Jacquelyn Martin / Associated Press


Published July 16, 2008 11:16 am - Chesapeake Bay crabber Paul Kellam has advice for the teenage boys who help tend his traps every summer: You better have a backup plan. It's an anxious summer for watermen harvesting the Chesapeake's best-loved seafood, the blue crab. The way some see it, the crabbing business here isn't just dying. It's already dead.



Chesapeake watermen fear blue crab not coming back


Kristen Wyatt
Associated Press

RIDGE, Md. - Chesapeake Bay crabber Paul Kellam has advice for the teenage boys who help tend his traps every summer: You better have a backup plan.

It's an anxious summer for watermen harvesting the Chesapeake's best-loved seafood, the blue crab. The way some see it, the crabbing business here isn't just dying. It's already dead.

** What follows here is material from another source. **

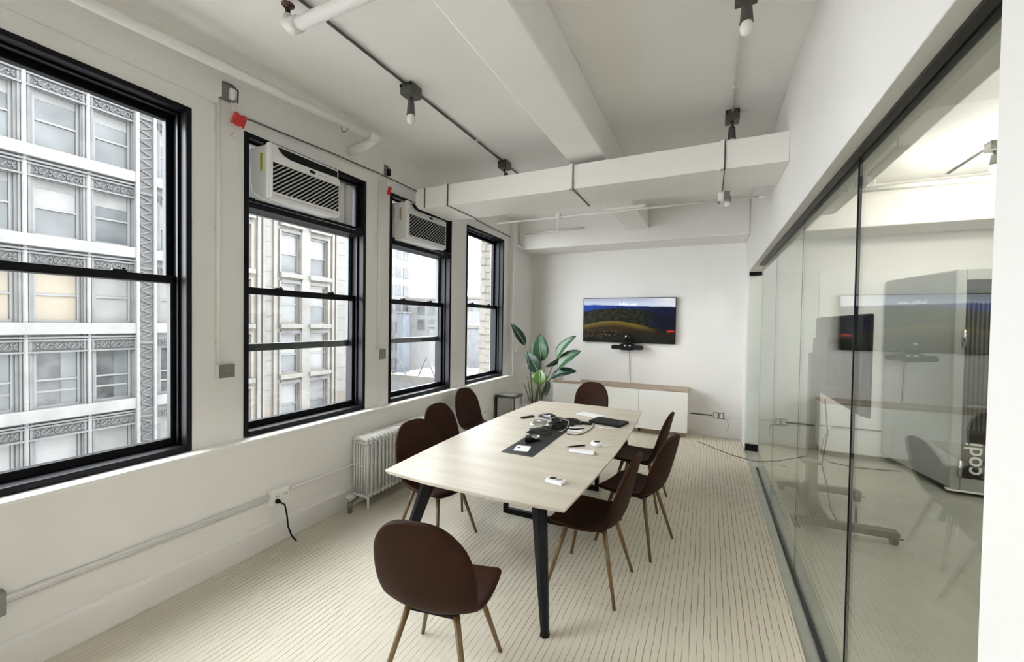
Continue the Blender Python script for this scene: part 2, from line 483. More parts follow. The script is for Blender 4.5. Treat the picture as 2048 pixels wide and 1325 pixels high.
# ------------------------------------------------------------------ glass partition
gp = thing('glass_partition', 'frameless glass wall between the meeting room and the office', 'glass wall', kind='thing')
joints = [1.17, 2.376, 3.60, 4.86, 6.06]
for a, b_ in zip(joints, joints[1:]):
    g = B(XG - 0.005, XG + 0.005, a + 0.001, b_ - 0.001, 0.007, 2.588).build('glass_panel', M['partglass'], gp)
    B(XG - 0.002, XG + 0.002, b_ - 0.0012, b_ - 0.0006, 0.01, 2.588).build('polished_edge', M['glassedge'], g)
B(XG - 0.0075, XG + 0.0075, 2.3720, 2.3785, 0.005, 2.588).build('black_joint', M['black'], gp)
tr = MB().box(XG - 0.036, XG - 0.005, 1.17, 6.10, 2.574, 2.588).box(XG + 0.005, XG + 0.03, 1.17, 6.10, 2.574, 2.588)
tr.build('top_track', M['dark_track'], gp)
B(XG - 0.016, XG + 0.016, 1.17, 6.06, -0.012, 0.006).build('floor_track', M['dark_track'], gp)
gd = thing('open_glass_leaf', 'frameless glass door standing open at the far end of the glass wall', 'glass door', kind='thing')
B(0.53, 1.36, 6.874, 6.886, 0.012, 2.575).build('door_leaf', M['partglass'], gd)
B(1.3605, 1.3625, 6.874, 6.886, 0.012, 2.575).build('polished_edge', M['glassedge'], gd)
B(0.528, 0.70, 6.862, 6.898, 2.535, 2.588).build('patch_fitting', M['black'], gd, bevel=0.004)
B(0.528, 0.70, 6.862, 6.898, -0.012, 0.085).build('patch_fitting', M['black'], gd, bevel=0.004)

# ================================================================== OUTSIDE
tag(B(-120, -3.9, -60, 150, -16.2, -16.0).build('street', M['street_bounce']), 'street far below the windows', 'street', kind='structure')
tag(B(-4.2, -3.45, -60, YB, -16, 14).build('own_facade', M['stoneC']), 'outer wall of this building beside the room', 'wall', kind='structure')

XA = -24.0
PITCHZ = 3.46
def fac_window(parent, y0, y1, z0, z1, frame_m, pane_m, x=XA, sx=0.0, rail=True, t=0.09):
    """window set back in its opening: frame as the part, panes as sub-parts"""
    f = MB()
    xa, xb = x - 0.30, x - 0.14
    f.box(xa, xb, y0, y0 + t, z0, z1).box(xa, xb, y1 - t, y1, z0, z1).box(xa, xb, y0 + t, y1 - t, z1 - t, z1).box(xa, xb, y0 + t, y1 - t, z0, z0 + t)
    zm = z0 + (z1 - z0) * 0.48
    if rail: f.box(xa, xb - 0.02, y0 + t, y1 - t, zm - 0.04, zm + 0.04)
    o = f.build('window', frame_m, parent)
    if rail:
        B(xa + 0.04, xa + 0.07, y0 + t, y1 - t, z0 + t, zm - 0.04).build('pane', pane_m if not isinstance(pane_m, tuple) else pane_m[1], o)
        B(xa + 0.04, xa + 0.07, y0 + t, y1 - t, zm + 0.04, z1 - t).build('pane', pane_m if not isinstance(pane_m, tuple) else pane_m[0], o)
    else:
        B(xa + 0.04, xa + 0.07, y0 + t, y1 - t, z0 + t, z1 - t).build('pane', pane_m if not isinstance(pane_m, tuple) else pane_m[0], o)
    return o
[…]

Crabs have thrived in the bottom muck of the Chesapeake and its tributaries even as centuries of overfishing harmed oysters, fish and other species in the nation's largest estuary. Now blue crabs are in trouble, too, and when they go, a way of life is sure to go with them.

"There was a time when crabbers were only out here from Memorial Day to Labor Day. Now, it's about all we have left," says Kellam, 53, steering his 30-year-old rig "Christy" out of the Potomac River and onto the bay for a day of crabbing. The contradictory decor in the cabin sums up the outlook of today's waterman: a red wooden good-luck horseshoe dangles over a mud-splattered copy of "The Worst-Case Scenario Survival Handbook."

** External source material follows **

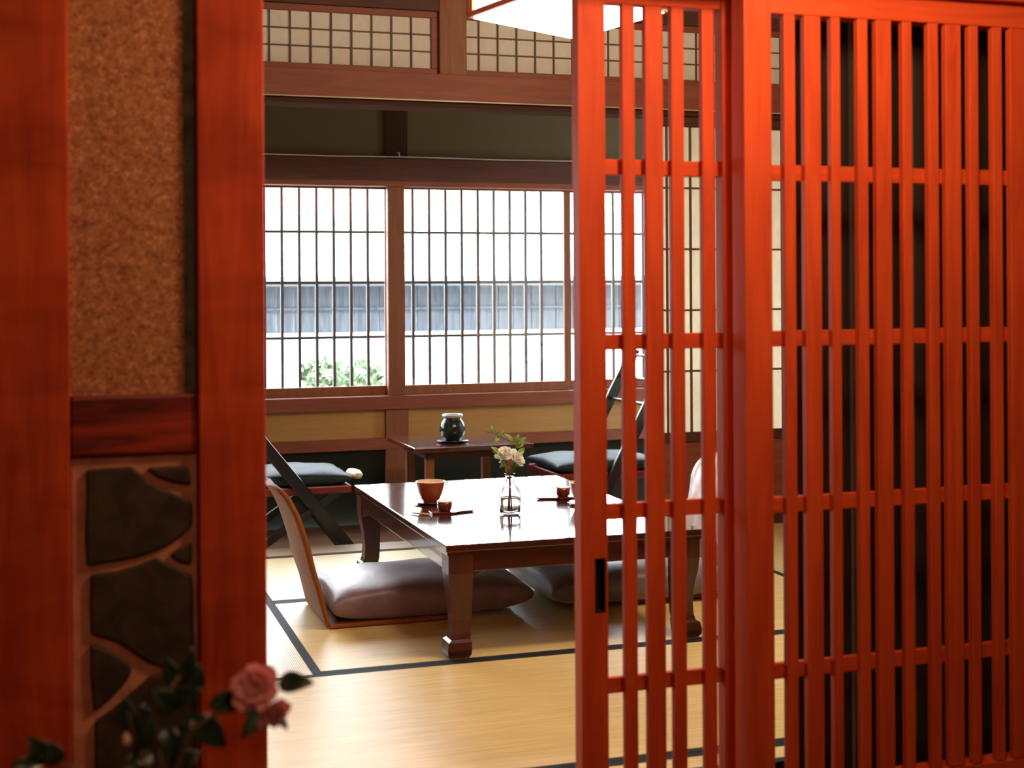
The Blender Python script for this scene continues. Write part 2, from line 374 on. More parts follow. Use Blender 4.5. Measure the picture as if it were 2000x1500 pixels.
# dark wall behind the fixed screen, with grey strips of old battens
YK = 2.80
xk = atx(1531,YK+0.02)
struct('wall_front_right', boxes((xk,5.6,YK,YK+0.02,-0.04,zl+0.1)), M['darkwall'])
for i,(a,b) in enumerate(((1660,1676),(1772,1780),(1934,1948))):
    struct('trim_batten_%d'%(i+1), boxes((atx(a,YK),atx(b,YK),YK-0.014,YK,-0.04,zl)), M['slat_grey'])
cb = bmesh.new(); c0 = at(1829,60,2.76); c1 = at(1829,1425,2.76); xq=atx(1829,2.76)
tube(cb,[(xq,2.76,zl),(xq,2.76,c1.z)],0.0014,6)
tg = obj('pull_cord', cb, M['slat_grey'], None, smooth=True); tag(tg,'thin pale pull cord hanging behind the red lattice screen','cord')
tk = bmesh.new(); lathe(tk,(xq,2.76,c1.z-0.03),[(0,0),(0.004,0.001),(0.005,0.006),(0.0035,0.028),(0.0015,0.034),(0,0.034)],12); obj('cord_toggle', tk, M['white'], tg, smooth=True)

# ================================================================ TATAMI
XL = 0.711; XR = 2.63
def mat_(x0,x1,y0,y1,along,label):
    c=((x0+x1)/2,(y0+y1)/2,-0.05); g=0.001
    t = thing('tatami_mat', label, 'tatami mat', c, 'tatami mats of the room')
    x0+=g;x1-=g;y0+=g;y1-=g; e=0.026
    if along=='X':
        obj('woven_face', boxes((x0,x1,y0+e,y1-e,-0.05,0.0)), M['tatami_x'], t)
        for a,b in ((y0,y0+e),(y1-e,y1)): obj('border', boxes((x0,x1,a,b,-0.05,0.0006)), M['heri'], t)
    else:
        obj('woven_face', boxes((x0+e,x1-e,y0,y1,-0.05,0.0)), M['tatami_y'], t)
        for a,b in ((x0,x0+e),(x1-e,x1)): obj('border', boxes((a,b,y0,y1,-0.05,0.0006)), M['heri'], t)
mat_(XL,XR,4.975,YS-0.002,'X','rush tatami mat under the far end of the low table, along the pale sill')
mat_(XL,XR,4.00,4.975,'X','rush tatami mat under the near half of the low table and cushions')
mat_(XL-0.955,XL,4.00,YS-0.002,'Y','rush tatami mat left of the low table, running towards the windows')
mat_(XR,XR+0.955,4.00,YS-0.002,'Y','rush tatami mat at right seen between lattice bars, running towards the paper screens')
mat_(XL-0.955,2.62-0.955+0.955,3.03,4.00,'X','large bright tatami mat in the foreground inside the doorway')
mat_(2.62,4.58,3.03,4.00,'X','tatami mat in the right foreground behind the lattice screen')
mat_(-0.244,1.66,2.905,3.03,'X','narrow strip of tatami next to the doorway threshold, left part')
mat_(1.66,4.5,2.905,3.03,'X','narrow strip of tatami next to the doorway threshold, behind the lattice')

# ================================================================ SILL, LINTEL, TRANSOMS (between room and veranda)
struct('trim_sill_1', boxes((-1.3,4.6,YS,YS2,-0.16,0.004)), M['sill'])
zk = atz(206,YS,800)
# lintel: pale grooved bottom strip, red-brown beam above
struct('trim_lintel_2', boxes((-1.3,4.6,YS,YS2,zk-0.003,zk+0.022),), M['groove'], bevel=0.002)
zb1 = atz(143,YS,800)
struct('trim_lintel_3', boxes((-1.3,4.6,YS-0.022,YS2,zk+0.022,zb1)), M['brown_x'], bevel=0.003)
struct('trim_edge_1', boxes((-1.3,4.6,YS-0.030,YS-0.0221,zk+0.018,zk+0.023)), M['sill'])
zt = atz(10,YS,500)
xp0 = atx(858,YS,60); xp1 = atx(911,YS,60)
struct('trim_post_3', boxes((xp0,xp1,YS-0.005,YS2,zb1,2.56)), M['brown_z'], bevel=0.003)
struct('trim_beam_1', boxes((-1.3,xp0,YS,YS2,zt+0.02,2.56)), M['dark_x'])
struct('trim_beam_2', boxes((xp1,4.6,YS,YS2,zt+0.02,2.56)), M['dark_x'])
def transom(x0,x1,label,sx,fr):
    z0=zb1; z1=zt+0.02; y0=YS+0.02; y1=YS+0.05
    t = thing('transom_panel', label, 'transom', ((x0+x1)/2,y0,z0), 'paper transoms over the lintel')
    fz=0.028; fx=fr
    obj('frame', boxes((x0,x1,y0,y1,z0,z0+fz),(x0,x1,y0,y1,z1-fz,z1),(x0,x0+fx,y0,y1,z0+fz,z1-fz),(x1-fx,x1,y0,y1,z0+fz,z1-fz)), M['brown_x'], t, bevel=0.002)
    bm = bmesh.new(); h=(z1-z0-2*fz)/3
    for k in (1,2): box(bm,x0+fx,x1-fx,y0+0.006,y0+0.014,z0+fz+k*h-0.003,z0+fz+k*h+0.003)
    x = x1-fx-sx
    while x > x0+fx+0.02: box(bm,x-0.003,x+0.003,y0+0.004,y0+0.0139,z0+fz,z1-fz); x -= sx
    obj('muntins', bm, M['muntin_brown'], t)
    obj('paper', boxes((x0+fx,x1-fx,y0+0.0145,y0+0.0155,z0+fz,z1-fz)), M['paper_grey'], t)
cell = (atx(843,YS,60)-atx(526,YS,60))/8
transom(-0.6,xp0,'gridded paper transom left of the dark post, above the lintel',cell,0.03)
transom(xp1,xp1+1.9,'gridded paper transom right of the dark post, partly hidden by the lit lamp',cell,0.006)
# ================================================================ SHOJI at right, standing in the same opening
def shoji(x0,x1,label,y):
    z0=0.004; z1=zk-0.003; zm=atz(842,y,1400)
    t = thing('shoji_screen', label, 'shoji screen', ((x0+x1)/2,y,z0), 'paper sliding screens at the veranda')
    f=0.03; y1=y+0.028
    for a,b in ((x0,x0+f),(x1-f,x1)): obj('stile', boxes((a,b,y,y1,z0,z1)), M['brown_z'], t, bevel=0.002)
    zt_ = atz(250,y,1400)
    obj('top_rail', boxes((x0+f,x1-f,y,y1,zt_,z1)), M['dark_x'], t, bevel=0.002)
    obj('middle_rail', boxes((x0+f,x1-f,y,y1,zm-0.045,zm)), M['dark_x'], t, bevel=0.002)
    obj('bottom_rail', boxes((x0+f,x1-f,y,y1,z0,z0+0.06)), M['dark_x'], t, bevel=0.002)
    obj('lower_panel', boxes((x0+f,x1-f,y+0.008,y+0.018,z0+0.06,zm-0.045)), M['brown_x'], t)
    bm = bmesh.new(); h=(zt_-zm)/5
    for k in range(1,5): box(bm,x0+f,x1-f,y+0.006,y+0.0139,zm+k*h-0.0045,zm+k*h+0.0045)
    sx=atx(1352,y)-atx(1306,y); xx=atx(1306,y)-3*sx
    while xx < x1-f-0.02:
        if xx > x0+f+0.02: box(bm,xx-0.0045,xx+0.0045,y+0.004,y+0.0138,zm,zt_)
        xx += sx
    obj('muntins', bm, M['muntin_brown'], t)
    obj('paper', boxes((x0+f,x1-f,y+0.0145,y+0.0155,zm,zt_)), M['paper'], t)
xs0 = atx(1266,YS+0.02)
shoji(xs0,xs0+0.86,'pale paper sliding screen glowing behind the red door bars',YS+0.02)
shoji(xs0+0.82,xs0+1.68,'paper sliding screen further right, hardly seen behind the lattice screen',YS+0.056)
struct('wall_room_right', boxes((xs0+1.68,4.6,YS+0.02,YS2-0.02,0.004,zk-0.003)), M['olive'])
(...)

The bay's blue crab stock is down 70 percent since 1990 due to overfishing and water pollution, according to Virginia and Maryland fisheries managers. The states have imposed steep cuts on this year's female crab harvest, aiming to reduce the number of crabs taken by more than a third.

For Kellam and his neighbors in southern Maryland, where the working rigs and crab picking houses that sustained these communities for generations have been replaced by yachts and vacation homes, hopes are dim that the blue crabs will ever come back.

"It's looking worse every year," says Bob McKay, who at 74 is the oldest working waterman in St. Mary's County. He still sells crabs out of a shed in his yard but doubts the industry will live much longer than he does. "I don't know what the solution could be."

Watermen have turned to real estate and automobile repair. They've opened seafood restaurants and bakeries.